E é por isso que defendo tanto o título
original do filme, que fala de Prisioneiros
e não de Suspeitos. Todos aqueles
indivíduos criaram prisões para si mesmos. Suas crenças baseadas em bondade e
amor no fim são sabotadas pelo destino ou por pessoas cujo destino foi
destruído pelo acaso, e assim se prendem em estados emocionais ou
comportamentos que beiram a patologia.
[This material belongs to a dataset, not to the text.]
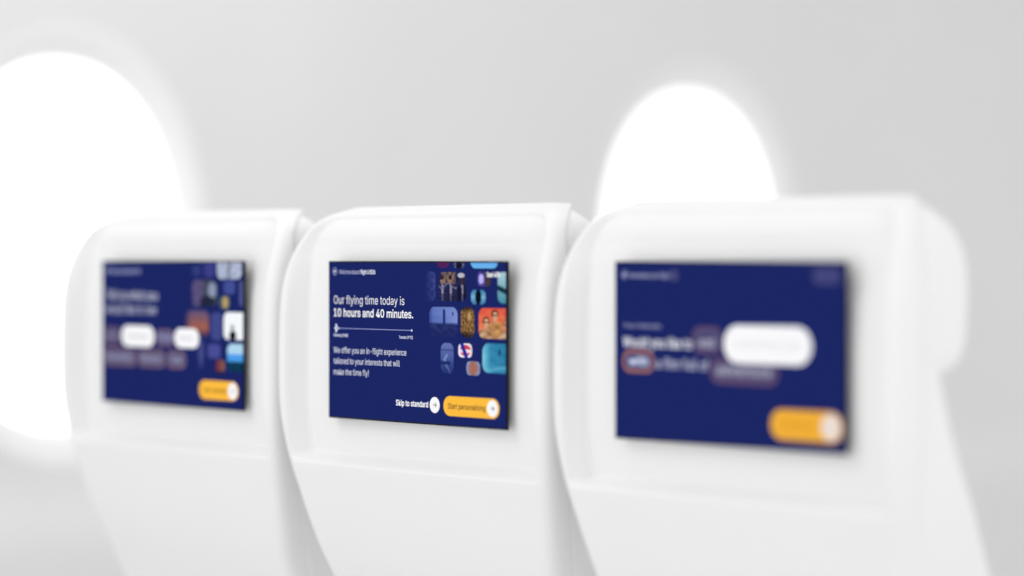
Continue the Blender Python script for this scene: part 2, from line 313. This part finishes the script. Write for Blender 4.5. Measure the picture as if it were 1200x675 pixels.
'g': (425, ['207,-151 180,-149 156,-146 134,-140 114,-132 97,-122 82,-110 70,-97 59,-84 51,-69 101,-41 122,-66 131,-74 142,-82 154,-88 169,-93 187,-96 207,-97 236,-95 261,-87 282,-75 298,-58 308,-34 311,-6 311,68 306,68 287,41 277,32 266,23 252,16 236,10 217,6 195,5 165,7 138,14 113,27 90,43 71,65 55,90 43,120 36,154 34,191 36,229 43,263 55,293 71,320 90,342 112,361 138,374 166,382 196,384 218,383 237,379 253,373 267,365 279,356 288,346 308,319 313,319 313,379 372,379 372,-9 370,-40 363,-67 350,-90 334,-109 314,-124 291,-136 265,-144 237,-149', '205,59 227,61 246,66 264,75 278,87 290,103 300,121 307,142 311,166 312,193 311,219 307,242 300,264 291,283 279,299 264,312 247,322 227,328 205,330 182,328 163,322 145,312 130,298 118,282 109,262 102,241 98,218 96,193 98,167 102,144 109,123 118,104 131,88 145,76 163,66 183,61']),
'h': (410, ['114,227 114,0 53,0 53,509 114,509 114,287 102,287 116,319 132,344 152,362 175,374 200,382 227,384 252,383 275,377 295,369 313,356 328,340 341,321 350,298 355,271 357,240 357,0 296,0 296,235 293,263 286,286 273,304 256,318 235,326 210,329 192,328 176,324 161,317 147,308 136,297 126,283 119,266 115,248']),
'i': (167, ['53,0 53,379 114,379 114,0', '84,443 73,444 63,448 54,455 47,463 43,472 41,483 43,494 47,504 54,512 63,518 73,522 84,524 95,522 105,518 114,512 121,504 125,494 126,483 125,472 121,463 114,455 105,448 95,444']),
'k': (381, ['110,137 110,212 121,212 284,379 360,379 184,199 177,199', '53,0 53,509 114,509 114,0', '294,0 148,186 191,229 372,0']),
'l': (189, ['139,-2 112,0 91,8 74,20 62,37 55,59 53,84 53,509 114,509 114,99 114,83 117,71 120,62 126,57 135,53 146,52 160,53 170,54 181,3 162,-1']),
'm': (610, ['53,0 53,379 112,379 112,295 108,295 114,314 122,331 132,346 144,358 158,368 172,376 187,382 203,385 219,386 245,383 268,375 287,361 303,342 314,320 321,295 312,295 318,312 326,329 337,343 350,356 364,366 381,375 398,381 417,385 437,386 458,385 478,380 497,372 514,361 529,346 541,328 550,307 555,283 557,255 557,0 496,0 496,254 493,279 485,298 473,313 456,323 438,329 419,330 402,329 387,326 374,320 363,312 353,302 345,290 340,277 336,263 335,247 335,0 274,0 274,260 272,280 265,297 253,311 238,322 220,328 199,330 185,329 171,326 158,320 145,312 135,302 126,289 119,274 115,257 114,238 114,0']),
'n': (410, ['114,227 114,0 53,0 53,379 112,379 112,287 102,287 116,319 132,344 152,362 175,374 200,382 227,384 252,383 275,377 295,369 313,356 328,340 341,321 350,298 355,271 357,240 357,0 296,0 296,235 293,263 286,286 273,304 256,318 235,326 210,329 192,328 176,324 161,317 147,308 136,297 126,283 119,266 115,248']),
'o': (415, ['207,-8 174,-5 144,3 117,16 93,35 72,58 56,85 44,116 37,150 34,187 37,225 44,260 56,291 72,318 93,341 117,360 144,374 174,382 207,384 241,382 271,374 299,360 323,341 343,318 359,291 371,260 379,225 381,187 379,150 371,116 359,85 343,58 323,35 299,16 271,3 241,-5', '207,46 231,49 252,55 270,66 285,80 298,97 307,117 314,139 318,163 319,187 318,212 314,236 307,258 298,278 285,296 270,310 252,321 231,328 207,330 184,328 163,321 145,310 130,296 118,278 108,258 102,236 98,212 96,187 98,163 102,139 108,117 118,97 130,80 145,66 163,55 184,49']),
'p': (424, ['53,-143 53,379 112,379 112,319 118,319 137,346 147,355 158,364 171,373 188,379 207,383 229,384 259,382 287,374 313,361 335,342 354,320 370,293 381,261 388,227 390,189 388,151 381,116 370,84 355,57 336,34 313,16 288,3 260,-6 229,-8 208,-7 189,-3 173,4 159,12 147,21 138,31 118,59 114,59 114,-143', '220,47 242,49 262,55 279,66 294,80 306,97 316,117 323,139 327,163 328,189 327,215 323,239 316,261 307,281 295,298 280,311 262,322 243,328 220,330 198,328 178,322 161,312 147,299 134,282 125,263 118,241 114,216 113,189 114,162 118,138 125,115 135,95 147,78 162,65 179,55 198,49']),
'r': (259, ['53,0 53,379 112,379 112,321 115,321 124,339 137,354 152,367 171,377 191,383 213,385 229,384 243,384 243,322 230,324 207,326 190,324 174,321 159,315 146,306 135,296 126,284 119,269 115,254 114,237 114,0']),
's': (365, ['182,-8 157,-7 133,-3 112,3 93,12 76,24 62,38 50,54 41,73 36,94 94,107 101,87 111,72 124,60 141,52 160,47 181,45 206,47 227,53 244,62 258,74 265,88 268,103 266,115 262,126 254,136 243,144 229,150 212,155 149,170 118,180 92,192 72,208 58,227 50,249 47,274 49,295 55,314 65,332 79,347 95,360 115,370 137,378 161,383 187,384 212,383 234,379 254,372 271,363 286,352 299,339 309,324 318,308 324,290 268,277 262,291 254,304 243,316 228,325 210,331 187,333 166,331 147,326 131,317 119,305 111,292 109,277 110,264 115,253 124,243 136,235 152,229 172,223 229,209 261,200 287,187 306,171 320,153 328,131 331,107 329,85 323,65 312,47 298,31 281,18 260,6 236,-2 210,-7']),
't': (227, ['204,379 204,327 6,327 6,379', '65,471 126,471 126,98 127,83 130,70 136,61 144,55 156,51 170,50 185,51 202,54 213,2 192,-3 168,-4 138,-1 113,7 92,21 77,41 68,64 65,93']),
'u': (410, ['182,-5 158,-3 135,2 115,11 97,23 82,39 69,59 60,82 54,109 53,139 53,379 114,379 114,144 116,117 124,94 137,75 154,61 175,53 200,50 218,51 234,55 249,62 263,71 274,83 283,97 290,113 295,132 296,153 296,379 357,379 357,0 298,0 298,92 307,92 294,60 277,35 257,17 234,5 209,-3']),
'v': (389, ['163,0 17,379 84,379 165,155 187,87 206,21 184,21 203,87 224,155 305,379 371,379 226,0']),
'w': (567, ['138,0 23,379 87,379 133,214 154,137 175,41 165,41 186,135 206,214 252,379 316,379 362,214 382,136 402,41 391,41 413,135 434,214 480,379 545,379 429,0 368,0 319,172 305,225 291,280 277,338 291,338 277,280 263,225 248,172 199,0']),
'x': (379, ['21,0 171,218 171,171 29,379 100,379 147,306 179,253 207,206 175,206 202,253 233,306 282,379 352,379 209,169 209,214 358,0 287,0 231,85 200,136 173,182 205,182 178,136 148,85 91,0']),
'y': (389, ['47,-139 61,-86 71,-87 104,-89 113,-86 122,-81 130,-74 138,-64 145,-51 151,-36 163,-1 17,379 84,379 165,155 187,87 206,21 184,21 202,87 224,155 305,379 371,379 204,-58 196,-77 187,-93 177,-107 165,-119 153,-128 139,-136 125,-141 109,-144 91,-145 65,-143']),
}
DW, DH = 295.0, 166.0
NAVY = (27, 38, 100)
class Draw:
    def __init__(s): s.v = []; s.f = []; s.c = []; s.k = 0
    def layer(s): s.k += 1; return -.000006*s.k
    def face(s, pts, cols):      # pts in mm, y measured down from the top
        b = len(s.v); s.v += pts; s.f.append(tuple(range(b, b+len(pts)))); s.c += cols
    def tile(s, box, r, fn, clip=None, n=22):
        """rounded rectangle painted by fn(u, v) -> sRGB triple"""
        x0, y0, x1, y1 = box; yy = s.layer()
        c = clip or (1.2, 1.6, DW-1.5, DH-1.6)
        r = min(r, (x1-x0)/2, (y1-y0)/2)
        ys = sorted(set([max(c[1], min(c[3], y0+(y1-y0)*j/n)) for j in range(n+1)]+[max(c[1], min(c[3], e+sg*r*(1-math.cos(a*math.pi/16)))) for e, sg in ((y0, 1), (y1, -1)) for a in range(9)]))
        grid = []
        for y in ys:
            d = max(y0+r-y, y-(y1-r), 0); ins = r-math.sqrt(max(0, r*r-d*d))
            a, b = max(c[0], x0+ins), min(c[2], x1-ins)
            grid.append([(a+(b-a)*i/n, y) for i in range(n+1)])
        for j in range(len(grid)-1):
            for i in range(n):
                q = [grid[j][i], grid[j+1][i], grid[j+1][i+1], grid[j][i+1]]
                s.face([(x, yy, y) for x, y in q], [fn((x-x0)/(x1-x0), (y-y0)/(y1-y0)) for x, y in q])
    def flat(s, box, r, col, n=None):
        s.tile(box, r, lambda u, v: col, n=n or 4)
    def pill(s, box, r, col): s.flat(box, r, col, 6)
    def ring(s, box, r, w, col, fill):
        s.flat(box, r, col, 6); x0, y0, x1, y1 = box; s.flat((x0+w, y0+w, x1-w, y1-w), max(.5, r-w), fill, 6)
    def disc(s, cx, cy, r, col, ry=None, n=28):
        yy = s.layer(); ry = ry or r
        s.face([(cx+r*math.cos(2*math.pi*k/n), yy, cy+ry*math.sin(2*math.pi*k/n)) for k in range(n)], [col]*n)
    def poly(s, pts, col):
        yy = s.layer(); s.face([(x, yy, y) for x, y in pts], [col]*len(pts))
    def line(s, x0, y0, x1, y1, w, col):
        L = math.hypot(x1-x0, y1-y0); nx, ny = -(y1-y0)/L*w/2, (x1-x0)/L*w/2
        s.poly([(x0+nx, y0+ny), (x1+nx, y1+ny), (x1-nx, y1-ny), (x0-nx, y0-ny)], col)
    def text(s, txt, x0, x1, base, cap, col, bold=0.0):
        """lettering laid out from the outline table GL, as filled flat shapes"""
        yy = s.layer()
        cu = bpy.data.curves.new('t', 'CURVE'); cu.dimensions = '2D'; cu.fill_mode = 'BOTH'; cu.offset = 0
        pen = 0
        for ch in txt:
            adv, sp = GL[ch]
            for q in sp:
                pts = [tuple(float(a)/1000 for a in w.split(',')) for w in q.split()]
                sl = cu.splines.new('POLY'); sl.points.add(len(pts)-1); sl.use_cyclic_u = True
                for i, (x, y) in enumerate(pts): sl.points[i].co = (x+pen, y, 0, 1)
            pen += adv/1000+bold*.35
        o = bpy.data.objects.new('t', cu); COL.objects.link(o)
        bpy.context.view_layer.update()
        me = bpy.data.meshes.new_from_object(o.evaluated_get(bpy.context.evaluated_depsgraph_get()))
        xs = [v.co.x for v in me.vertices]; a, b = min(xs), max(xs)
        k = (x1-x0)/(b-a); kz = cap/CAP
        base_i = len(s.v)
        w = bold*11
        offs = [(0, 0)] if not w else [(-w, -w*.5), (w, -w*.5), (-w, w*.5), (w, w*.5), (0, 0)]
        for q, (ox, oz) in enumerate(offs):      # heavier weights: the same outlines laid over themselves, slightly apart
            base_i = len(s.v); yo = yy if q == 0 else s.layer()
            for v in me.vertices: s.v.append((x0+(v.co.x-a)*k+ox, yo, base-v.co.y*kz+oz)); s.c.append(col)
            for p in me.polygons: s.f.append(tuple(base_i+i for i in p.vertices))
        bpy.data.objects.remove(o); bpy.data.curves.remove(cu); bpy.data.meshes.remove(me)
    def build(s, parent):
        me = bpy.data.meshes.new('display')
        me.from_pydata([(x/1000-DW/2000, y-.0003, 1.12-z/1000) for x, y, z in s.v], [], s.f)
        at = me.color_attributes.new('Col', 'FLOAT_COLOR', 'POINT')
        for i, c in enumerate(s.c): at.data[i].color = (*rgb(*c), 1)
        bm = bmesh.new(); bm.from_mesh(me)
        for f in bm.faces:
            f.normal_update()
            if f.normal.y > 0: f.normal_flip()
        bm.to_mesh(me); bm.free()
        return link('display', me, M_DISP, parent, smooth=False)
def mix(a, b, t):
    t = max(0, min(1, t)); return tuple(a[i]+(b[i]-a[i])*t for i in range(3))
def el(u, v, cu, cv, a, b): return ((u-cu)/a)**2+((v-cv)/b)**2 < 1
def wob(u, v, s=0): return .5+.25*math.sin(u*17+s+3*math.sin(v*9+s))+.25*math.sin(v*23+2*s+2*math.sin(u*11))
WHITE = (250, 250, 252); YEL = (255, 190, 65); INK = (30, 34, 60)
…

Chega a ser irônico que tenha acontecido
tal incidente trágico contra Keller, cujo lema era sempre “Reze pelo melhor; se
prepare para o pior”. E assim, essas pessoas vão mergulhando em labirintos
infinitos, se perdendo cada vez mais na busca por encontrar a si mesmos ou ao
menos uma ordem para o caos de tudo ao redor (não é atoa que o labirinto surja
também como símbolo concreto na trama).
Pois não é senão em um intricado conflito
moral aquele em que vivem os prisioneiros do filme. O que faria um ser humano
como nós naquelas condições? Até que ponto seríamos capazes de ir para salvar
alguém que amamos? Para lutar pelo que acreditamos? Mais importante: até que
ponto poderíamos responder essas perguntas e não trair a nós mesmos?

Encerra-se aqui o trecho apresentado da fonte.